21/11/2012

location - market

After realizing what I was (more or less) looking for and determining the way I can work it out I started looking for a suitable location, very precise and appropriate to do so.

While I was reading an essay about the connection between the surreal movement and the commercial world I found out this interesting paragraph written by one of the most perceptive critics of the S., Walter Benjamin. He defines the way the surrealists critique the emergencing consumer world by conducting an archeology of the very things against which the novelty of commerce kicked: YESTERDAY'S MODERNITY.
They explored what he termed the 'ruins of the bourgeoise' through a recuperation of the unfashionable and the recently outmoded. He looked at the Surrealism as a movement which firstly sift through 'the field of debris left behind by the capitalist development of the forces of production', whose chief innovation was an 'unrelenting confrontation of the recent past with the present moment'.
From this perspective, the attraction of obsolete design styles, or an interest in the commodity system of the past represented for them a critical and indeed political strategy which, in a way, justifies their position about this topic (which might be seen as a direct violation of its spirit).
In other words they looked at the retail world not for new things, but for new eyes with which to re-envision and understand afresh both the world one had just lived through and its ideological legacies.

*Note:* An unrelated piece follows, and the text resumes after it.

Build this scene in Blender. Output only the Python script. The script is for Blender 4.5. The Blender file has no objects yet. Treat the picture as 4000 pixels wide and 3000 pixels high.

Following this point of view, which I totally agree with, I keept going through this essay until I came across to their strict interest to what they termed TROUVAILLE.
It literally means 'discovery' and it meant so much to Breton and his colleagues because they concentrated on the power of the chance encounter to crystalize and reveal the relationship between subjective desire and the real's external necessity. They formulated this process as 'OBJECTIVE CHANCE' in 1930's.
The defining habitat of the trouvaille was the FLEA MARKETS, haunted by Breton and his friends in search of 'those objects you find nowhere else, old-fashioned, broken, useless, almost incomprehensible'.